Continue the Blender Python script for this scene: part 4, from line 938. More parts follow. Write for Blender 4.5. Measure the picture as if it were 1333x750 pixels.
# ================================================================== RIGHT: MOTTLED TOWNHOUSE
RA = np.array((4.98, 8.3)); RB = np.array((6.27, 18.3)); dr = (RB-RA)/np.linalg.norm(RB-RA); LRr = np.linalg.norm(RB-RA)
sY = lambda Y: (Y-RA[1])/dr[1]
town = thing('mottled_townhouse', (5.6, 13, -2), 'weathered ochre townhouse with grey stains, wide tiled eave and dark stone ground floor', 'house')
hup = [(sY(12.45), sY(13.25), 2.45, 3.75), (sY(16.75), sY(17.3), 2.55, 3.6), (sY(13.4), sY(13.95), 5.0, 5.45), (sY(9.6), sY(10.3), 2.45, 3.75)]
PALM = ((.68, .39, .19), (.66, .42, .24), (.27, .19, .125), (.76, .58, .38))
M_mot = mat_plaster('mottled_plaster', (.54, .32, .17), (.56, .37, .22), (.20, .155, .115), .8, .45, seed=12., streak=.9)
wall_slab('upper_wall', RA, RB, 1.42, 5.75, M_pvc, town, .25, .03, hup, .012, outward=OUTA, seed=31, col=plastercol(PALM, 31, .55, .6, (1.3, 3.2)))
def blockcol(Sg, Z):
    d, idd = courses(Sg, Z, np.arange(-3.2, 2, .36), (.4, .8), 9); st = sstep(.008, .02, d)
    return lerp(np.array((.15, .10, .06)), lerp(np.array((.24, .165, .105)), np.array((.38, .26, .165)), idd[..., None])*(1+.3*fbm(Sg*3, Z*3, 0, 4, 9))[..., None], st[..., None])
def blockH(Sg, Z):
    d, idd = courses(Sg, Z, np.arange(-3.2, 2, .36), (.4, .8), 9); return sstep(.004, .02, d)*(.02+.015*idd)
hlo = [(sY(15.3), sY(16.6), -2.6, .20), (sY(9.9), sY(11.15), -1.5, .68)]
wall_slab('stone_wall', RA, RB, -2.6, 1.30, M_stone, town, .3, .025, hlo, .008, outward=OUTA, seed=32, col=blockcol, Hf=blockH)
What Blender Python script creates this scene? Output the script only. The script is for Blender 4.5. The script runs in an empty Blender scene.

* * *

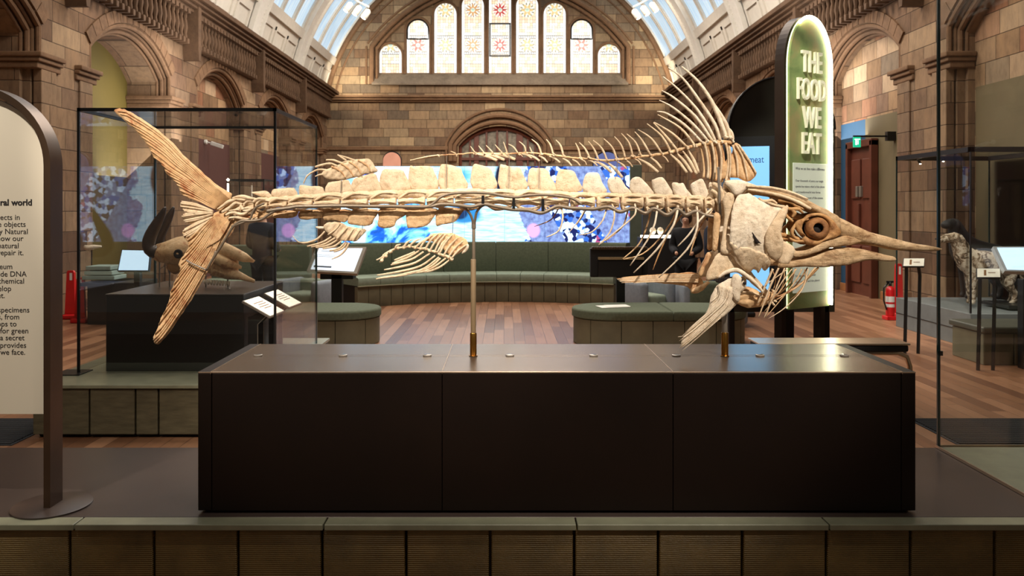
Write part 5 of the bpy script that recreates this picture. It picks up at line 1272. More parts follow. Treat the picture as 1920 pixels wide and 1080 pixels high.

## Written instruction
Extract all lines of the records above that include "wide".

## Finished answer
town = thing('mottled_townhouse', (5.6, 13, -2), 'weathered ochre townhouse with grey stains, wide tiled eave and dark stone ground floor', 'house')
Write part 5 of the bpy script that recreates this picture. It picks up at line 1272. More parts follow. Treat the picture as 1920 pixels wide and 1080 pixels high.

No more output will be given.